Under any aspect the transit of so vast a body through Roman territory could not but be dangerous. Savoy was the very ground on which Longinus had been destroyed. Yet it was in this direction that the Helvetii were preparing to pass, and would pass unless they were prevented; while in the whole Transalpine province there was but a single legion to oppose them. Caesar started on the instant. He reached Marseilles in a few days, joined his legion, collected a few levies in the Province, and hurried to Geneva. Where the river leaves the lake there was a bridge which the Helvetii had neglected to occupy. Caesar broke it, and thus secured a breathing time. The Helvetii, who were already on the move and were assembling in force a few miles off, sent to demand a passage. If it was refused, there was more than one spot between the lake and the Pas de l'Ecluse where the river could be forded. The Roman force was small, and Caesar postponed his reply.
It was the 1st of April; he promised an answer on the 15th. In the interval he threw up forts, dug trenches, and raised walls at every point where a passage could be attempted; and when the time was expired, he declined to permit them to enter the Province. They tried to ford; they tried boats; but at every point they were driven back. It remained for them to go by the Pas de l'Ecluse. For this route they required the consent of the Sequani; and, however willing the Sequani might be to see them in their neighbors' territories, they might object to the presence in their own of such a flight of devouring locusts.
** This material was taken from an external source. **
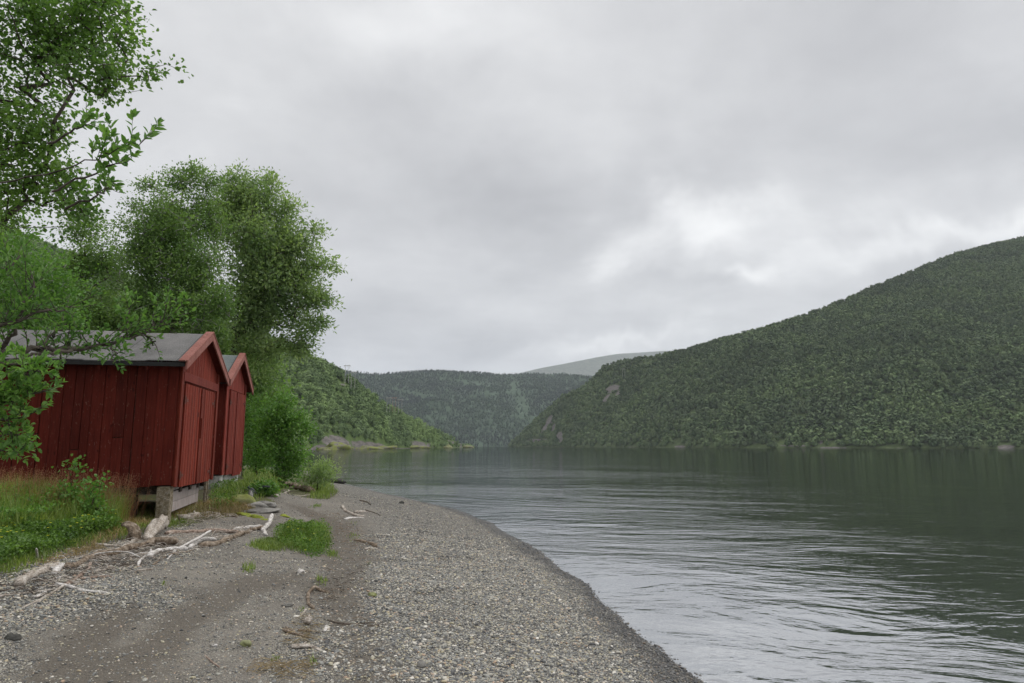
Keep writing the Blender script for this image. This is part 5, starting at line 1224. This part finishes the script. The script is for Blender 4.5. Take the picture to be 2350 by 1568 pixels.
drift('driftwood_stick', 'short pale stick below the bent brown twig', [([(702, 1400), (690, 1417)], 2, 1.5)], D['drift_pale'])
drift('driftwood_block', 'small upright weathered wood block on the dark sand', [([(704, 1436), (709, 1420, .05)], 6.5, 7)], D['drift_pale'], jit=.3)
drift('driftwood_branch', 'brown broken branch below the wood block', [([(648, 1446, .02), (664, 1453), (682, 1458), (715, 1466), (756, 1471)], 3, 1.2), ([(655, 1440), (690, 1462)], 1.4, 1.6), ([(684, 1449), (718, 1450)], 2.6, 2.2)], D['drift_brown'])
drift('driftwood_plank', 'tapered split piece of pale wood near the bottom', [([(668, 1488), (690, 1485), (715, 1486), (735, 1491), (752, 1500)], 7, 2.2)], D['drift_pale'], flat=.5)
drift('driftwood_twig', 'long thin dark twig stretching right over the sand', [([(752, 1424), (770, 1431), (792, 1434), (828, 1433), (855, 1428), (872, 1434)], 2, 1.2), ([(822, 1437), (868, 1437), (908, 1429)], 1.2, .8), ([(868, 1437), (900, 1445), (940, 1452)], 1.4, 1), ([(756, 1436), (800, 1435)], 1, 1)], D['drift_dark'], knots=0)
drift('driftwood_chip', 'small pale wood chip right of the wood block', [([(744, 1451), (752, 1434)], 3.2, 1.6)], D['drift_white'], flat=.4, knots=0)
drift('driftwood_twig', 'reddish twig in the lower middle of the track', [([(470, 1505), (486, 1520), (505, 1532)], 1.3, 1.2)], D['drift_pink'], knots=0)
drift('driftwood_log', 'brown log half hidden under the tall shrub', [([(600, 1112, .1), (640, 1112, .12), (668, 1113, .1), (690, 1122, .05), (716, 1131)], 4, 5)], D['drift_brown'])
drift('driftwood_branch', 'curved root lying before the tall shrub', [([(622, 1139), (640, 1139), (655, 1133), (665, 1125, .04)], 2.4, 2)], D['drift_pale'])
drift('driftwood_twig', 'thin bowed twig between the shrub and the willow sprout', [([(650, 1126, .05), (668, 1136), (690, 1139), (712, 1136)], .9, .8)], D['drift_pale'], knots=0)
drift('driftwood_twig', 'dark stick lying on gravel above the right group', [([(826, 1150), (845, 1154), (850, 1159)], 1.6, 1.2)], D['drift_dark'], knots=0)
drift('driftwood_twig', 'thin twig arching right of the right hand group', [([(838, 1171, .05), (862, 1178), (874, 1184)], 1, .8)], D['drift_dark'], knots=0)
drift('driftwood_branch', 'long thin pale branch lying along the upper side of the brown log', [([(228, 1268), (262, 1262), (300, 1254), (340, 1246, .03), (372, 1243)], 1.8, 1.3), ([(300, 1254), (330, 1262)], 1.2, .8)], D['drift_pale'])
drift('driftwood_branch', 'grey branch crossing under the white curved branch', [([(350, 1298), (378, 1280), (402, 1270), (430, 1268), (452, 1259)], 1.8, 1.4), ([(402, 1270), (420, 1283)], 1.2, .8)], D['drift_brown'])
drift('driftwood_branch', 'thin forked branch left of the pinkish straight log', [([(352, 1238), (380, 1233), (410, 1232), (446, 1234)], 1.7, 1.2), ([(380, 1233), (398, 1222, .04)], 1.1, .7)], D['drift_pale'])
drift('driftwood_branch', 'thin grey branch above the brown knobbly log', [([(488, 1236), (515, 1231), (545, 1229), (575, 1222)], 1.6, 1.2)], D['drift_pale'])
drift('driftwood_branch', 'pale crooked branch between the split log and the plants', [([(62, 1316), (95, 1303), (128, 1290), (170, 1284), (205, 1272)], 1.7, 1.3), ([(128, 1290), (150, 1296)], 1.2, .8)], D['drift_pale'])
drift('driftwood_branch', 'long thin branch from the left edge below the split log', [([(-20, 1360), (20, 1356), (60, 1350), (98, 1344), (128, 1346)], 1.8, 1.2)], D['drift_dark'])
drift('driftwood_branch', 'slim branch lying diagonally over the reddish stick', [([(168, 1345), (196, 1334), (228, 1318), (250, 1300)], 1.4, 1.1)], D['drift_pale'])
# two stumps
def stump(name, label, pts, radii, mat, seed, cutmat=None):
    r_ = np.random.default_rng(seed); Q = np.array(pts, float); cs = np.linspace(0, 1, len(Q)); n = 26; s = np.linspace(0, 1, n)
    P = np.stack([np.interp(s, cs, Q[:, c]) for c in range(3)], -1); rr = np.interp(s, cs, radii); sides = 22; org = P[0].copy()
    V, F = tube_np(P - org, rr, sides, cap=True); c = np.vstack([np.repeat(P - org, sides, 0), P[:1] - org, P[-1:] - org]); d = V - c
    a = np.tile(np.arange(sides) / sides * 6.283, n); ss = np.repeat(s, sides)
    lob = 1 + .30 * np.sin(a * 3 + ss * 4 + seed) + .12 * np.sin(a * 7 + ss * 9) + .35 * fbm(ss * 7, a * 2.5, 4, seed)
    V[:n * sides] = c[:n * sides] + d[:n * sides] * lob[:, None]
    return tag(link(name, mesh_np(name, V, [F], True), mat, loc=org), label, 'tree stump')
a = G(306, 1241); stump('driftwood_stump', 'dark sawn stump with a bleached bent root, left of the two stumps', [a + [0, 0, -.03], a + [0, 0, .10], a + [-.05, .0, .19], a + [-.12, 0, .22], a + [-.19, .02, .21]], [.075, .07, .055, .035, .015], D['drift_brown'], 3)
a = G(335, 1240); b = G(378, 1205, .05); stump('driftwood_stump', 'large twisted bleached root stump leaning right, in front of the shed post', [a, a + (b - a) * .35 + [0, 0, .07], a + (b - a) * .7 + [0, 0, .10], b + [0, 0, .06]], [.05, .085, .10, .06], D['drift_pale'], 8)

# litter by the smaller shed
a = G(600, 1124, .08); mb = MB(); mb.hexa([(-.30, -.04, -.02), (.25, -.04, -.10), (.25, .12, -.08), (-.30, .12, 0), (-.30, -.04, 0), (.25, -.04, -.08), (.25, .12, -.06), (-.30, .12, .02)]); mb.box(.16, .2, -.045, .125, -.1, -.05)
tag(mb.build('broken_plastic_panel', M['white_litter'], None, bevel=.006, loc=a), 'broken white plastic panel lying below the smaller shed', 'litter')
a = G(576, 1131, .05); mb = MB()
for k in range(9): q = rng.normal(size=3) * [.14, .12, .05]; d = unit(rng.normal(size=3)) * .14; mb.tube([q - d, q + [0, 0, .03], q + d], [.022, .03, .012], 6, jit=.3)
tag(mb.build('dark_debris', M['dark_litter'], None, smooth=True, loc=a), 'heap of dark debris beside the white plastic panel', 'litter')
a = G(522, 1118); mb = MB()
t0 = at(519, 1090, a[1] - .1) - a; t1 = at(531, 1118, a[1] - .15) - a; t2 = at(545, 1088, a[1] - .1) - a
mb.tube([t0, (t0 + t1) / 2, t1], .014, 6); mb.tube([t1, (t1 + t2) / 2, t2], .014, 6)
tag(mb.build('bent_pipe', M['white_litter'], None, smooth=True, loc=a), 'thin white bent pipe hanging in a v below the smaller shed doors', 'pipe')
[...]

Evidently, however, there was some general scheme, of which the entry of the Helvetii into Gaul was the essential part; and through the mediation of Dumnorix, an Aeduan and an ardent patriot, the Sequani were induced to agree.
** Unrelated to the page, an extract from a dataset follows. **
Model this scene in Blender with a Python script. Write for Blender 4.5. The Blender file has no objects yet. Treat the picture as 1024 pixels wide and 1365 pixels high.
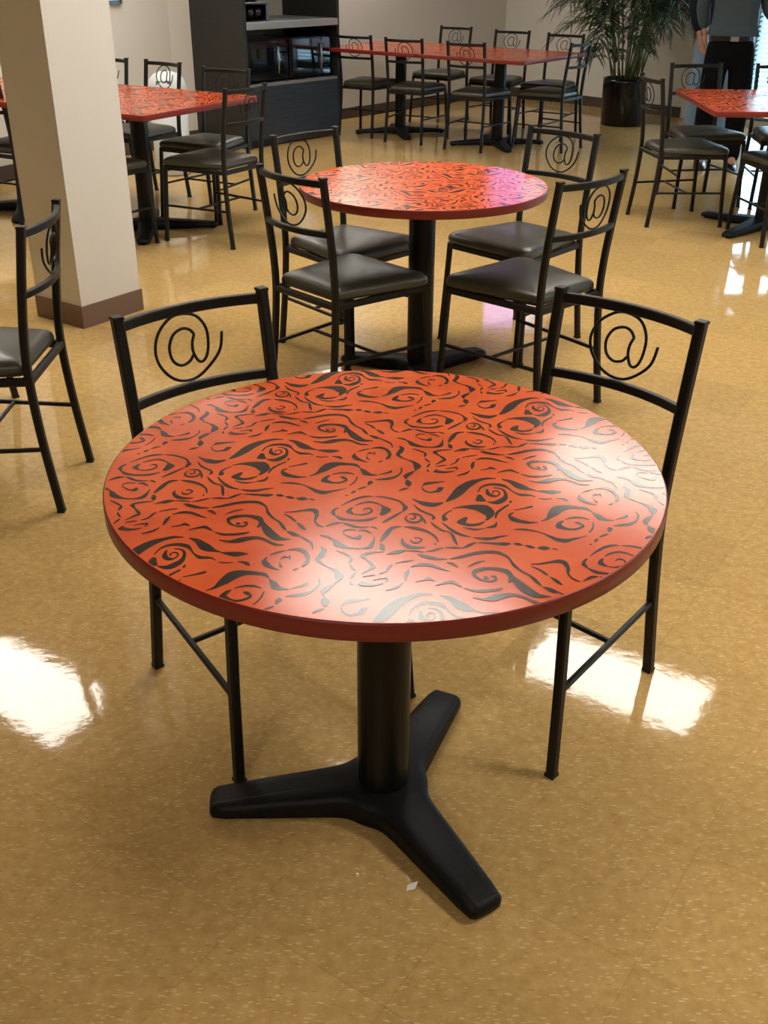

The Province had been saved, but the exodus of the enormous multitude could no longer be prevented. If such waves of population were allowed to wander at pleasure, it was inevitable that sooner or later they would overflow the borders of the Empire. Caesar determined to show, at once and peremptorily, that these movements would not be permitted without the Romans' consent. Leaving Labienus to guard the forts on the Rhone, he hurried back to Italy, gathered up his three legions at Aquileia, raised two more at Turin with extreme rapidity, and returned with them by the shortest route over the Mont Genvre. The mountain tribes attacked him, but could not even delay his march. In seven days he had surmounted the passes, and was again with Labienus.